Da L’Aquila all’Emilia, i tecnici dell’emergenza non sono più precari
«Se c’è da partire si parte, che si sia di turno o si sia appena smontato, non è un lavoro che si fa con il badge in mano». Gestiscono emergenze e allerta meteo, si coordinano con l’Arpat, attivano mezzi e uomini per gli incendi. L’ingresso della Sala Operativa regionale della protezione civile di Firenze lo hanno attraversato migliaia di volte, da precari. Anni passati a cercare di costruirsi un futuro lavorativo, mentre cercavano di ricostruire anche il futuro degli altri, dal terremoto in Emilia Romagna nel 2012 al
downburst di Cerreto Guidi nel 2013. Dal 2 gennaio, finalmente, in quattro possono attraversare quella porta da «stabilizzati».
«Per anni abbiamo aspettato rinnovi o proroghe dei contratti — spiega Francesco Rossi, geologo — ma questo non ci ha mai fermato». Come appunto, in Emilia Romagna. «Partimmo in due, all’improvviso. Ero stato anche a L’Aquila — racconta — poi in Emilia i nostri gestivano un campo con tantissimi bambini e per me, che ho tre figli, non era facile. Ma tra noi che lavoriamo nelle emergenze c’è un rapporto particolare, siamo come fratelli».
Nonostante le difficoltà contrattuali, non si sono mai tirati indietro. Neppure chi, precario, lo è stato per 14 anni, con turni di notte, partenze a qualunque ora, formazione e soprattutto tanta esperienza sul campo. «Io sono stato fortunato — scherza Francesco — precario solo per 8 anni.

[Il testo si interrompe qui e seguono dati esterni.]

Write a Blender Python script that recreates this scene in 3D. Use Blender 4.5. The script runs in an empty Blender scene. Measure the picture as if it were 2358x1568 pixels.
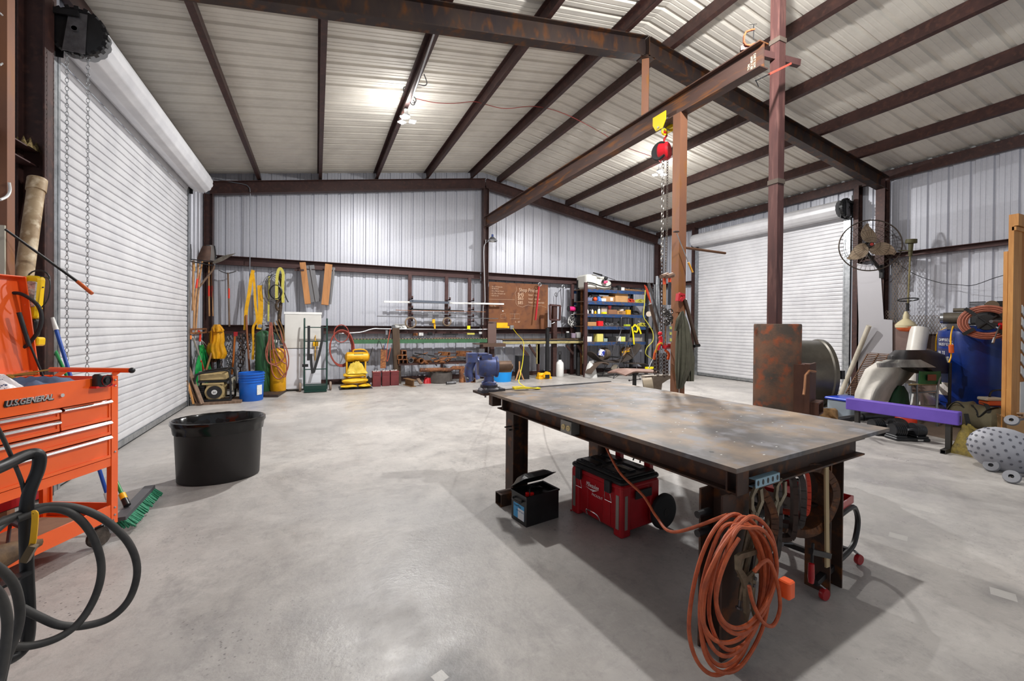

Ma ho avuto la fortuna di lavorare con Paolo Masetti, un disaster manager che ne ha vissute tutte; con lui, nel 2012, sono stato più di un mese su e giù dalla Toscana all’Emilia Romagna per gestire l’emergenza terremoto». Con Francesco sono stati stabilizzati anche Daniele Sforzi, Lucia Lai e Giulia Malavolti.